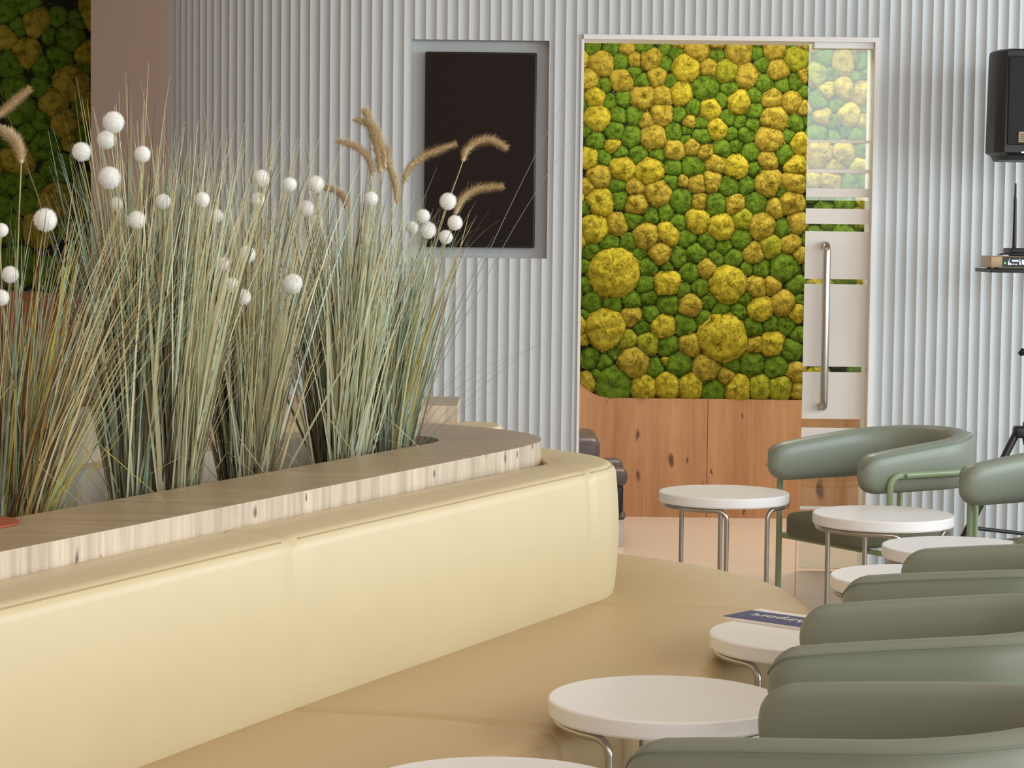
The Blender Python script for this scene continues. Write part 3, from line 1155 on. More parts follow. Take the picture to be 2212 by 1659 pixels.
# plume: tapered bristly spike following a path
def plume(path3, r0, parent, base):
    pts = resample(catmull(path3, 8), 26)
    g = G()
    n = len(pts)
    prof = [r0 * (0.35 + 0.65 * math.sin(pi * min(1, 0.12 + 0.80 * i / (n - 1))) ** 0.7) for i in range(n)]
    g.tube(pts, [p * 0.42 for p in prof], 8)
    rr = random.Random(int(pts[0].x * 1000) + 5)
    for i in range(n - 1):
        t = (pts[i + 1] - pts[i]).normalized()
        for k in range(64):
            d = Vector((rr.gauss(0, 1), rr.gauss(0, 1), rr.gauss(0, 1)))
            d = (d - t * d.dot(t)).normalized()
            p = pts[i].lerp(pts[i + 1], rr.random())
            e = p + d * prof[i] * rr.uniform(0.7, 1.45) + t * prof[i] * rr.uniform(0.3, 1.3)
            s = t.cross(d) * 0.0011
            g.add([p + s, p - s, e], [(0, 1, 2)])
    return g.obj('seed_plume', M['plume'], parent, base=base)

SOIL = 0.735
# clump: pixel of its foot along the near edge, offset across the planter, palette, blade count
CL = [
    dict(k='A', x=26, y=1112, p=0.10, sp=0.07, pal=('ochre', 'ochre', 'ochre', 'teal', 'straw'), n=300, lean=(0.17, 0.0), h=(0.5, 0.92), ls=0.17,
         label='yellow and ochre grass clump spilling over at the near end of the planter'),
    dict(k='B', x=290, y=1075, p=0.08, sp=0.05, pal=('dark', 'dark', 'sage', 'teal'), n=370, lean=(-0.01, 0.0), h=(0.62, 1.16), ls=0.085,
         label='tall dark olive grass clump with teal blades and the highest white pompoms'),
    dict(k='C', x=375, y=1062, p=0.16, sp=0.05, pal=('sage', 'sage', 'sage', 'dark'), n=370, lean=(0.02, 0.0), h=(0.62, 1.08), ls=0.085,
         label='pale sage grass clump beside the dark olive one'),
    dict(k='D', x=535, y=1030, p=0.12, sp=0.062, pal=('sage', 'sage', 'dark', 'straw'), n=400, lean=(0.01, 0.0), h=(0.58, 1.08), ls=0.105,
         label='sage grass clump in the middle of the planter with low pompoms'),
    dict(k='E', x=735, y=995, p=0.12, sp=0.068, pal=('sage', 'sage', 'sage', 'dark'), n=470, lean=(0.0, 0.0), h=(0.58, 1.0), ls=0.105,
         label='grass clump in front of the dark screen, bearing tan upright plumes'),
    dict(k='F', x=868, y=968, p=0.13, sp=0.07, pal=('ochre', 'teal', 'sage', 'teal'), n=390, lean=(0.05, 0.0), h=(0.5, 0.88), ls=0.11,
         label='teal and yellow grass clump at the rounded end of the planter with arching plumes'),
]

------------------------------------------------

The task: Repeat only the lines from the beginning of the material through the line containing "return g.obj('seed_plume', M['plume'], parent, base=base)", both ends kept, leaving pictures out.

The response:
The Blender Python script for this scene continues. Write part 3, from line 1155 on. More parts follow. Take the picture to be 2212 by 1659 pixels.
# plume: tapered bristly spike following a path
def plume(path3, r0, parent, base):
    pts = resample(catmull(path3, 8), 26)
    g = G()
    n = len(pts)
    prof = [r0 * (0.35 + 0.65 * math.sin(pi * min(1, 0.12 + 0.80 * i / (n - 1))) ** 0.7) for i in range(n)]
    g.tube(pts, [p * 0.42 for p in prof], 8)
    rr = random.Random(int(pts[0].x * 1000) + 5)
    for i in range(n - 1):
        t = (pts[i + 1] - pts[i]).normalized()
        for k in range(64):
            d = Vector((rr.gauss(0, 1), rr.gauss(0, 1), rr.gauss(0, 1)))
            d = (d - t * d.dot(t)).normalized()
            p = pts[i].lerp(pts[i + 1], rr.random())
            e = p + d * prof[i] * rr.uniform(0.7, 1.45) + t * prof[i] * rr.uniform(0.3, 1.3)
            s = t.cross(d) * 0.0011
            g.add([p + s, p - s, e], [(0, 1, 2)])
    return g.obj('seed_plume', M['plume'], parent, base=base)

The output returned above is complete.